Imam und Vorsitzender des Erfurter Moscheeverein Abdullah Dündar, auf salafistischen Youtube-Kanal 2012.
Imam und Vorsitzender des Erfurter Moscheeverein Abdullah Dündar, auf salafistischen Youtube-Kanal 2012.

Islamistische Gefahr für Muslime

Die Erfurter Moschee bietet für viele Muslime einen Gebetsraum, aus unterschiedlichen Ausrichtungen. Ein Großteil der Menschen die den Raum für ihre Gebete nutzt ist nicht dem Salafismus zuzurechnen. Dennoch bergen solche Veranstaltung mit Predigern wie Abul Baraa die Gefahr einem radikalislamistischen Salafismus einen Raum zu geben und sich zu verankern. Ein Großteil der Teilnehmenden reist zu solchen Veranstaltung aus dem Bundesgebiet nach Erfurt an. Im Vergleich zu anderen Städten erscheint die salafistische Szene in Erfurt eher klein und wirkt vor allem nach innen. Die größte Gefahr die von solchen islamistischen Gruppierungen geht, insbesondere in der gemeinsam genutzten Moschee, vor allem für Muslime aus, die der islamistischen Auslegung nicht folgen, einen moderaten Islam anhängen und den Ort für ihr Gebet nutzen wollen. Derartige salafistische Bestrebungen wirken nach innen und sind zuallererst eine Gefahr für Menschen aus der migrantischen Community, moderaten Muslimen oder säkulare Migrant:innen. Um so wichtiger wird es über salafistische Bestrebungen aufzuklären und diese auch innerhalb der Community zu problematisieren. Dass sich Erfurt als Austragungsort für salafistische Prediger weiter etabliert ist dabei nicht nur ein lokales, sondern ein bundesweites Problem, da ihre Veranstaltungen hier weitgehend unter dem Radar laufen können. Lediglich im vergangenen Jahr nahm die Lokalpresse den Auftritt Abul Baraa’s als Anlass für einen kurzen Artikel, der allerdings das Problemfeld des Salafismus nicht zu fassen bekam. Der Salafismus bedroht, wie auch andere islamistische Bestrebungen, zu erst alle Abweichler in der eigenen Community, Frauen, moderate Muslime, säkulare Migrant:innen, Homosexuelle und Liberale. Kampf dem Islamismus bedeutet auch die Solidarität mit alljenen, die durch diesen bedroht, entmündigt und in seiner Konsequenz an Leib und Leben bedroht sind.
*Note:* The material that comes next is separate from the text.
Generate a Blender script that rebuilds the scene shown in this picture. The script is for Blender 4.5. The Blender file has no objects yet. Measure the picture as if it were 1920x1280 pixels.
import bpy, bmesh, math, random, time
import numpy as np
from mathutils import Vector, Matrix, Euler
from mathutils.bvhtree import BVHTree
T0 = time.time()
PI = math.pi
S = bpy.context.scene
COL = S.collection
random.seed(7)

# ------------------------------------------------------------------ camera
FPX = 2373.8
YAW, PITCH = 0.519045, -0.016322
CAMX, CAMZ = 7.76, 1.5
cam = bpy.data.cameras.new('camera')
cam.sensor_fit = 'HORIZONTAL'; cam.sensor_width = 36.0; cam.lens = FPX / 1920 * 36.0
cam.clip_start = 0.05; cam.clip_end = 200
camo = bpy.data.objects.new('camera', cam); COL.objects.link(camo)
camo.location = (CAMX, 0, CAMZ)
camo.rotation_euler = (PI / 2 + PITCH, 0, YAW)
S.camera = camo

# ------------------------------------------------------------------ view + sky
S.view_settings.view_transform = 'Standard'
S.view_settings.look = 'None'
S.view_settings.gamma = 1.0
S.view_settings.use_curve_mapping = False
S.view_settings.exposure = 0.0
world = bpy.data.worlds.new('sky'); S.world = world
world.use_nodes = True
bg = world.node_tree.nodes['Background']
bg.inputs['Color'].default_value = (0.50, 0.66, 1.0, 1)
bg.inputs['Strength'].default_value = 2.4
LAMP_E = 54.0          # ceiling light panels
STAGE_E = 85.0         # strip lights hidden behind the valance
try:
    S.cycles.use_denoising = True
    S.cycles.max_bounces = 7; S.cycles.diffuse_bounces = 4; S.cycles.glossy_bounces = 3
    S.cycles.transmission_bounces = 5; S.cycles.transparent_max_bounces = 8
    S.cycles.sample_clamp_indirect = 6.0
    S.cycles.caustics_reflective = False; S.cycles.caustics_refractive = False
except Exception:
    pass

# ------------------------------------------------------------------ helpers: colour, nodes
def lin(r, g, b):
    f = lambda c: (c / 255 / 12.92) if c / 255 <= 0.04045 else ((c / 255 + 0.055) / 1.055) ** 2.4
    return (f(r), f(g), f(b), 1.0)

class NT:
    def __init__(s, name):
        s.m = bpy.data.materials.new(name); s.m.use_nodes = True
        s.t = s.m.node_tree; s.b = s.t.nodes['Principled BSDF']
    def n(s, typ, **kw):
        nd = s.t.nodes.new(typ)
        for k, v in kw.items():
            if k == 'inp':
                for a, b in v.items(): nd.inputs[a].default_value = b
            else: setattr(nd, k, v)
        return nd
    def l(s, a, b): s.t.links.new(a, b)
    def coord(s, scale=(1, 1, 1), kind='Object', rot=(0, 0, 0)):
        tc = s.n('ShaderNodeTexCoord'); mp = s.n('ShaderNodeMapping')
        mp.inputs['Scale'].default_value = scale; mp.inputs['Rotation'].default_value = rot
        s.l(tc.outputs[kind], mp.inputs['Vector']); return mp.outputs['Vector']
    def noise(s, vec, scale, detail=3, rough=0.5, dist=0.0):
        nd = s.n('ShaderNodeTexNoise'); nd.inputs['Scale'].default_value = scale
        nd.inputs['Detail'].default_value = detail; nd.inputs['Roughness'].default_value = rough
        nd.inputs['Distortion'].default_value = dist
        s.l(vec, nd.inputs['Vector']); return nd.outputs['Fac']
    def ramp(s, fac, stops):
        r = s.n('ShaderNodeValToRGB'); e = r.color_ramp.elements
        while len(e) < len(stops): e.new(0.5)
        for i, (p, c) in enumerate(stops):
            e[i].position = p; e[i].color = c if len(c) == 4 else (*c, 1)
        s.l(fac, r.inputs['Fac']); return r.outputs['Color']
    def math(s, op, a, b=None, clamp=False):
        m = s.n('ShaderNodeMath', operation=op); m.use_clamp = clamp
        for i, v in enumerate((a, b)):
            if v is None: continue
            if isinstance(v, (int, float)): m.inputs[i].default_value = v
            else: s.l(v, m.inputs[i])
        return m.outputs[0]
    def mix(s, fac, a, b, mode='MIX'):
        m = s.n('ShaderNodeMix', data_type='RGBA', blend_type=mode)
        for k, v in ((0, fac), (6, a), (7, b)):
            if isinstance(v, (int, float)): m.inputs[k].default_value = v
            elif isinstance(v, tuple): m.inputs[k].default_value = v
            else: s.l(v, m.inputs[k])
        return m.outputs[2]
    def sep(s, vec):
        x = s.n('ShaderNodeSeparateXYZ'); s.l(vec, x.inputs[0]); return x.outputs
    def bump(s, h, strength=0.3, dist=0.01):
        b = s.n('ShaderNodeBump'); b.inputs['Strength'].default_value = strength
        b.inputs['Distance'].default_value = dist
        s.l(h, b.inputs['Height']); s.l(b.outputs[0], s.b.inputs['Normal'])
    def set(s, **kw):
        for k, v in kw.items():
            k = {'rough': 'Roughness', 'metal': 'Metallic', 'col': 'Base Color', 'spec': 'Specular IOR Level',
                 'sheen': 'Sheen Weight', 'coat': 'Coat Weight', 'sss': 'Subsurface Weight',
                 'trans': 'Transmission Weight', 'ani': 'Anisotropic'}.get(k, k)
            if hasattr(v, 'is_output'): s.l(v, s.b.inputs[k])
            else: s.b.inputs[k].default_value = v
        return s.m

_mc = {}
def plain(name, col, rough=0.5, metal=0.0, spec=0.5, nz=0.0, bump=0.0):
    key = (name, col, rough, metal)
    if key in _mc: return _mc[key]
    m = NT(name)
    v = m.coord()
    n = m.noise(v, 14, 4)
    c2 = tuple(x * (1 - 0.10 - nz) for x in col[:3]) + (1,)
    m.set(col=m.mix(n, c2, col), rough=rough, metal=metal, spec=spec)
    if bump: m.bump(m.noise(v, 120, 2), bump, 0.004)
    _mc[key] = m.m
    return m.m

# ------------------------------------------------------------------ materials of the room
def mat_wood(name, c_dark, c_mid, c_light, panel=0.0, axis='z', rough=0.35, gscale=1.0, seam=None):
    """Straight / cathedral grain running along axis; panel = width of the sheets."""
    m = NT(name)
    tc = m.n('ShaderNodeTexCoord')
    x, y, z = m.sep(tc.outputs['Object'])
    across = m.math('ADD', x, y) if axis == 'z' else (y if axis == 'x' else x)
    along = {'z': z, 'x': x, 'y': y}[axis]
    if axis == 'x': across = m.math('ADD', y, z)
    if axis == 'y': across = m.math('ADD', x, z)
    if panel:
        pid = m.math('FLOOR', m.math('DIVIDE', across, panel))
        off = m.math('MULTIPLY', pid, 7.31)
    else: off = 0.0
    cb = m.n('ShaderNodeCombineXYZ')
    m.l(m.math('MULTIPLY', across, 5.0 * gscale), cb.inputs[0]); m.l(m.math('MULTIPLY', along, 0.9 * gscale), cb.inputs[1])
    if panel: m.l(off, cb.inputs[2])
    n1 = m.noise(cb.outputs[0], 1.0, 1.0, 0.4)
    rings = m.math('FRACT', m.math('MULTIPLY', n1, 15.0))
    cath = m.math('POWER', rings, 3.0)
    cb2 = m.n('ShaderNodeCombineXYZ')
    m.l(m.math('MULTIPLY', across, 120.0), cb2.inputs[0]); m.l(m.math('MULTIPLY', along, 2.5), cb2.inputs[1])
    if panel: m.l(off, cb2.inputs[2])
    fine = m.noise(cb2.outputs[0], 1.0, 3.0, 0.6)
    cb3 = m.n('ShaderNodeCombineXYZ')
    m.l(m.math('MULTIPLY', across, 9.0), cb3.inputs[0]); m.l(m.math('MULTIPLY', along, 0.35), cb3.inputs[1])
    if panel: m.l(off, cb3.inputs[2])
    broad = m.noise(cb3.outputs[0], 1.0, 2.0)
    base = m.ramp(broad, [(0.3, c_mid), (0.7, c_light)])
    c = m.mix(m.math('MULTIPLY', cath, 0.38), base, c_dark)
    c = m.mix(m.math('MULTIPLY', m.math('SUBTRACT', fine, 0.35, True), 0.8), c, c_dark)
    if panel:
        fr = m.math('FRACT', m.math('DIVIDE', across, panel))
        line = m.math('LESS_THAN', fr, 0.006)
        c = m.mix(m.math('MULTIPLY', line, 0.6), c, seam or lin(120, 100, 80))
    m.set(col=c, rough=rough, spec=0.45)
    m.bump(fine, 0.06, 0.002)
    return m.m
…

Youtube-Livestream vom salafistischen Seminar in der Erfurter Moschee am 10. Mai 2024. Salafistenprediger Ahmad Armih alias „Ahmad Abul Baraa“ muss am Tablet noch Tik-Tok machen.
Youtube-Livestream vom salafistischen Seminar in der Erfurter Moschee am 10. Mai 2024. Salafistenprediger Ahmad Armih alias „Ahmad Abul Baraa“ muss am Tablet noch Tik-Tok machen.